Jacob Lawrence, "Protest Rally" (1969)
Jacob Lawrence, Protest Rally (1969)
Can a Game Be Literature?

Mark's Pages

August 27, 2003:

Packed plaza, people pressed body to body, moving with difficulty through the enormous crowd.

Behind you two college-age men notice your digital camera. The one says pointedly to his friend, voice raised, "Why are there so many people with cameras? They must be cops or something."

You spin down on them so vehemently that they'd each retreat four or five feet if the crowd would let them.

"Dumbfuck," you say succinctly. "The cops are the people on the rooftops with the video cameras and telephoto lenses." You point to the somewhat ostentatious police surveillance teams who are, indeed, unmistakable.

"The people in the crowd taking pictures are from the alternative press, or are organizers of the rally.
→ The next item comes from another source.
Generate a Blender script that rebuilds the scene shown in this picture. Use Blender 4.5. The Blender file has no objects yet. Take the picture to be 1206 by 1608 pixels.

We're here to document the size of the turnout, so that when the police and Fox News lie about our numbers we can publish a more realistic account." You scowl, they cringe. "Why don't you find the nearest fucking clue store and buy yourself something extra large?"

You turn and put an end to this brief encounter, thinking two contradictory things. First, that the reason we always lose is that we attract the helplessly inept. Second, that you should never participate in one of these things without first attending to your blood sugar.